Dans la lancée de ces redditions de comptes, Pieter W. Botha, avant-dernier président de l’Afrique du Sud sous l’apartheid, a été jugé et condamné à douze mois de prison avec sursis pour avoir refusé de témoigner devant la Commission Vérité et Réconciliation sur de graves violations des droits de l’homme perpétrées sous son règne. La peine a été invalidée en appel pour vice de forme, en 1999.
Le statut de chef d’État ne confère plus de facto l’immunité pour les violations graves des droits de l’homme. Surtout depuis l’entrée en vigueur, le 1er juillet 2002, du traité de Rome, qui a donné naissance à la Cour pénale internationale (CPI). Première juridiction internationale permanente de l’histoire, basée à La Haye, aux Pays-Bas, la CPI instruit en ce moment des plaintes qui peuvent conduire à l’inculpation pure et simple de chefs d’État africains, anciens ou en activité. Le 22 mai, son procureur, Luis Moreno-Ocampo, a ouvert une instruction sur des crimes sexuels qui auraient été commis en Centrafrique entre 2002 et 2003 par les troupes rebelles de Jean-Pierre Bemba appelés à la rescousse de son régime par Ange-Félix Patassé, alors à la tête du pays (voir encadré p. 47). Ce dernier, aujourd’hui réfugié au Togo, ne pourra échapper à une enquête.

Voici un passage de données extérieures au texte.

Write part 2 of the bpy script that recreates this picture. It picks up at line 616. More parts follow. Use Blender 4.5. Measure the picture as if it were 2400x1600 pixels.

Un autre ex-chef d’État du continent, le Mauritanien Ould Taya, renversé par un putsch le 5 août 2005, est dans le viseur de la justice internationale. En mai 2006, une plainte contre lui « pour crimes de torture et crimes contre l’humanité » a été jugée recevable par la justice belge. Une autre a été récemment soumise à la justice américaine par des réfugiés politiques mauritaniens établis aux États-Unis. La traque aux pourfendeurs des droits humains ne fait que commencer.